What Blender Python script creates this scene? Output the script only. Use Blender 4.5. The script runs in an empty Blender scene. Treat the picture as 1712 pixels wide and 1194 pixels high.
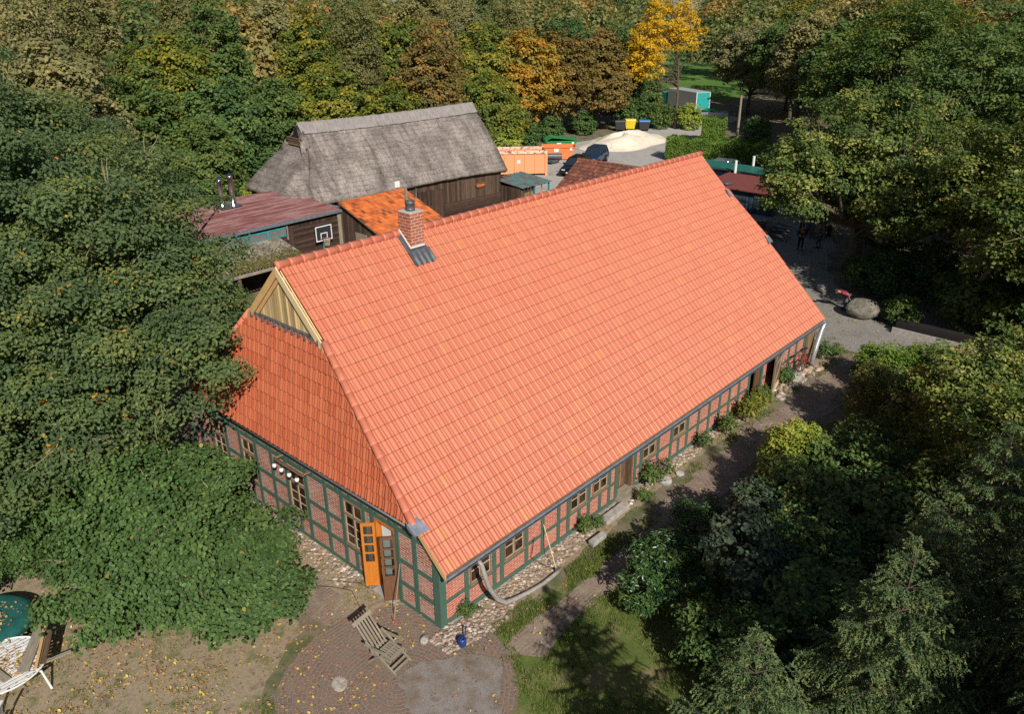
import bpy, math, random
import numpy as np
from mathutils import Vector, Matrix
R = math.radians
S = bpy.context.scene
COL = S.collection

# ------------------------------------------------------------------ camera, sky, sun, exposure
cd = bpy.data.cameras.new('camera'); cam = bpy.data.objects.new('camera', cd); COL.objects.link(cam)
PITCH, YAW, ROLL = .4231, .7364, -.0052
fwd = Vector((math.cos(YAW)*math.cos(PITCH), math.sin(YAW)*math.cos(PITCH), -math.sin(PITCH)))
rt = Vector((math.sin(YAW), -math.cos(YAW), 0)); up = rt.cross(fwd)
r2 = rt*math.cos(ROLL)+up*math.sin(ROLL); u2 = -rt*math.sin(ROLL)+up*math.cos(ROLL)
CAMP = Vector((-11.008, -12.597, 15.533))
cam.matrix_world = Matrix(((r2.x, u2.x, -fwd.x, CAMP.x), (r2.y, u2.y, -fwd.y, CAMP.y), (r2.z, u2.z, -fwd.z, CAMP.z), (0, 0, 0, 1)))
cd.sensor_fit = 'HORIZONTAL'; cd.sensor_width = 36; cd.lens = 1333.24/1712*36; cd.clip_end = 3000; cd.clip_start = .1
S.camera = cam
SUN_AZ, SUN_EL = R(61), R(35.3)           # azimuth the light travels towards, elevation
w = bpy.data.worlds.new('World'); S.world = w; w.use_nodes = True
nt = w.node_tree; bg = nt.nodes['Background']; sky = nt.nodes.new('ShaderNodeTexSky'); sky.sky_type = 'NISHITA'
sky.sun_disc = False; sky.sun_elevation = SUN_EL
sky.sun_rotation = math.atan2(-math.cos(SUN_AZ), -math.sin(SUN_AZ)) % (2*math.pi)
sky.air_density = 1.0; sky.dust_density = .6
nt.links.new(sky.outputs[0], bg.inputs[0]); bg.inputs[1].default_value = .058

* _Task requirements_
Copy each line of the listing in which the word "scene" can be found.

* _Response_
What Blender Python script creates this scene? Output the script only. Use Blender 4.5. The script runs in an empty Blender scene. Treat the picture as 1712 pixels wide and 1194 pixels high.
S = bpy.context.scene